In Chivalric Romance chance has all the seductiveness of the miraculous and the mysterious; it is personified by good and evil fairies, good and evil magicians; in enchanted groves and castles and elsewhere it lies in wait.
In contrast to the Greek, the heroes are symbolic and at the same time individualized.
The Rogue, the Clown and the Fool - all feature the right to other the world. They see the underside and falseness of every situation. Therefore, they can exploit whatever position they choose but only as a mask.
Conclusion
Science, Art and literature involve semantic elements that are not subject to temporal, and spatial determinations. Of such a sort, for instance, are all mathematical concepts: we make use of them for measuring spatial and temporal phenomena but they themselves have no intrinsic spatial and temporal determinations; they are the object of our abstract cognition.

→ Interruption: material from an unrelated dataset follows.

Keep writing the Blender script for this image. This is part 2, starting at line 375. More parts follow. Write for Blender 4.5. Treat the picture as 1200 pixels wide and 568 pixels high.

But meanings exist not only in abstract cognition, they exist in artistic thought as well. These artistic meanings are likewise not subject to temporal and spatial determinations. We somehow manage however to endow all phenomena with meaning, that is, we incorporate them not only into the sphere of spatial and temporal existence but also into a semantic sphere. This process of assigning meaning also involves some assigning of value. But questions concerning the form that existence assumes in this sphere, and the nature and form of the evaluations that give sense to existence are purely philosophical.
Whatever these meanings turn out to be, in order to enter our experience (which is social experience) they must take on the form of a sign that is audible and visible for us (a hieroglyph, a mathematical formula, a verbal or linguistic expression, a sketch etc). Without such temporal-spatial expression, even abstract thought is impossible. Consequently, every entry into the sphere of meaning is accomplished only through the gates of the Chronotope.